The vexed relationship between postcolonial literature and the market has featured prominently in a range of work in postcolonial studies in the past two decades. Many scholars have expressed concern over the homogeneity of works made available by the postcolonial culture industry, operating on the hypothesis that metropolitan readers would be confronted with a different, perhaps less “exoticizing” perspective on the countries and cultures for which postcolonial authors have been presumed to speak were they to read other works, for example, those produced for a “domestic” audience. In this presentation, I will discuss a project that attempts to evaluate and concretize this hypothesis by way of a computationally assisted comparison of English-language novels written by authors of South Asian descent with a corpus of contemporary fiction translated from South Asian languages into English. Using a series of quantitative proxies for two of central criteria of distinction adduced to by scholars— literariness and cosmopolitanism — we aim to establish 1) whether and how the works of the authors writing in English can be seen to constitute a coherent corpus vis-à-vis the translated works and 2) whether and how the former converge with literary fiction translated from two languages considered to possess high literary capital: French and German. By situating postcolonial bestsellers within this broader context, we hope to provide a starting point from which to understand more fully the ways in which pressures exerted by the “otherness industry” influence literary production as well as how reader perceptions of South Asia might be different if they were exposed to a broader range of texts.

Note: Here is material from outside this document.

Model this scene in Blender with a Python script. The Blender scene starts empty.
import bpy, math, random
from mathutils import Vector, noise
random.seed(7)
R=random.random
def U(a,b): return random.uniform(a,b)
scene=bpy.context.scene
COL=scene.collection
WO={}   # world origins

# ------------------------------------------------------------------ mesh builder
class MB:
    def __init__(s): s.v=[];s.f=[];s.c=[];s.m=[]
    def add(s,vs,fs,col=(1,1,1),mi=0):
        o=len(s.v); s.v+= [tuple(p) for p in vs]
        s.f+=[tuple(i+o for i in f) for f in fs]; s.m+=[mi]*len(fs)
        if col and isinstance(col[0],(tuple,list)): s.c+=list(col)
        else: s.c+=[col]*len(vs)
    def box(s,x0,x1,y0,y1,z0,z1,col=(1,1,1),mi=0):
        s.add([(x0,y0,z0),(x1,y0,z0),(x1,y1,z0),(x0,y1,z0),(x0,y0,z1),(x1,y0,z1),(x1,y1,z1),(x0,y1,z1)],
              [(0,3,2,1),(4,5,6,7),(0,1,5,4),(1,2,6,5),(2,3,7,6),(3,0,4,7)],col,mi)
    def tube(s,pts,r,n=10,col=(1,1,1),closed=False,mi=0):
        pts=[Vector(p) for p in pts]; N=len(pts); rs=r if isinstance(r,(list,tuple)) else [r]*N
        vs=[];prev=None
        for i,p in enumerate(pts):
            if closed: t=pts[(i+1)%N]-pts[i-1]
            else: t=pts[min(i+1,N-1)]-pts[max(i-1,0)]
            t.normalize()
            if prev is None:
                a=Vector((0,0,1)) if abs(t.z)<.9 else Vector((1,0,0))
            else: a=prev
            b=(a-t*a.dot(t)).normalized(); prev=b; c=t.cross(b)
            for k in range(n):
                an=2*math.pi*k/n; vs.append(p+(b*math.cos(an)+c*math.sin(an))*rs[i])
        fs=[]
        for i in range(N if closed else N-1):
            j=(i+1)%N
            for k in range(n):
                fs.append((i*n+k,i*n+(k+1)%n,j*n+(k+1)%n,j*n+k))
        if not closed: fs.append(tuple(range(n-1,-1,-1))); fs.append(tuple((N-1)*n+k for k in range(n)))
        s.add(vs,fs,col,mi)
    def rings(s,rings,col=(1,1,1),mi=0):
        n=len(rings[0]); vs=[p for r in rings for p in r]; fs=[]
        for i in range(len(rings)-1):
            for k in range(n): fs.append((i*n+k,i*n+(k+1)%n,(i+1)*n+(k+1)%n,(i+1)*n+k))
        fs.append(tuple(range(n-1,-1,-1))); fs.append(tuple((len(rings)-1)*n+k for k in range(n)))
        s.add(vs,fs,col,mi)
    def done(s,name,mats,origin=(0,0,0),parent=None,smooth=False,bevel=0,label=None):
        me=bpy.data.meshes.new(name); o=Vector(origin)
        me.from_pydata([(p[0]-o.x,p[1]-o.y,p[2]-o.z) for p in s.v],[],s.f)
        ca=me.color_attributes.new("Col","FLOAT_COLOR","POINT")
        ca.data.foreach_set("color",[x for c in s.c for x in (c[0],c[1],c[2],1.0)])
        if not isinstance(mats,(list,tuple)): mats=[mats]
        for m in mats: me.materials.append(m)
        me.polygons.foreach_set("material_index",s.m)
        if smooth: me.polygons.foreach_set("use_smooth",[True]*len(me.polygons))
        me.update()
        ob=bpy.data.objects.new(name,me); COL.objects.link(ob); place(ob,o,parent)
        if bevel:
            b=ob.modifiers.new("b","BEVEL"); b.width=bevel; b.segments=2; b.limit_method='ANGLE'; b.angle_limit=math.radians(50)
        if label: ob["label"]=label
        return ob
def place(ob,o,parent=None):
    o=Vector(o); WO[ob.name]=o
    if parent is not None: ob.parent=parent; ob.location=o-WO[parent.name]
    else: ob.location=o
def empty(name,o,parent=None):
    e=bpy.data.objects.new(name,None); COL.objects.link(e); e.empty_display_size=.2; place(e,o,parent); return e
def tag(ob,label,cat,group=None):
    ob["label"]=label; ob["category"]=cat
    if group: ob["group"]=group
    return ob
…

Matt Erlin's research focuses on the literary, cultural, and intellectual history of late eighteenth- and early nineteenth-century Germany. In addition to essays on topics ranging from Moses Mendelssohn's philosophy of history to the eighteenth-century novel, Erlin has published two books: Berlin’s Forgotten Future: City, History, and Enlightenment In Eighteenth-Century Germany (2004) and Necessary Luxuries: Books, Literature, and the Culture of Consumption in Germany, 1770-1815 (2014). He has also co-edited, together with Lynne Tatlock, two essay anthologies: German Culture in Nineteenth-Century America: Reception, Adaptation, Transformation appeared in 2005, and Distant Readings: Topologies of German Culture in the Long Nineteenth Century was published in 2014.
Professor Erlin is a member of the steering committee of Washington University's Humanities Digital Workshop (HDW). Together with student and staff collaborators, he is currently working on several digital humanities projects that use computational tools to challenge traditional notions of genre and period as they apply to eighteenth- and nineteenth-century German literature. Erlin is also a co-investigator on the multi-university partnership grant “Text Mining the Novel,” which aims to produce the first large-scale cross-cultural study of the novel according to quantitative methods.
Professor Erlin’s course offerings range widely but generally reflect his fascination with the interface between aesthetic theories and practices and the sociopolitical contexts in which they emerge. He also has a strong interest in pedagogy. In addition to general courses in German language and culture, he has taught seminars on German poetry, consumer culture and the eighteenth-century novel, Marxist cultural theory, cultural representations of nationalism, and the sociology of literature. He also teaches in the Interdisciplinary Project in the Humanities.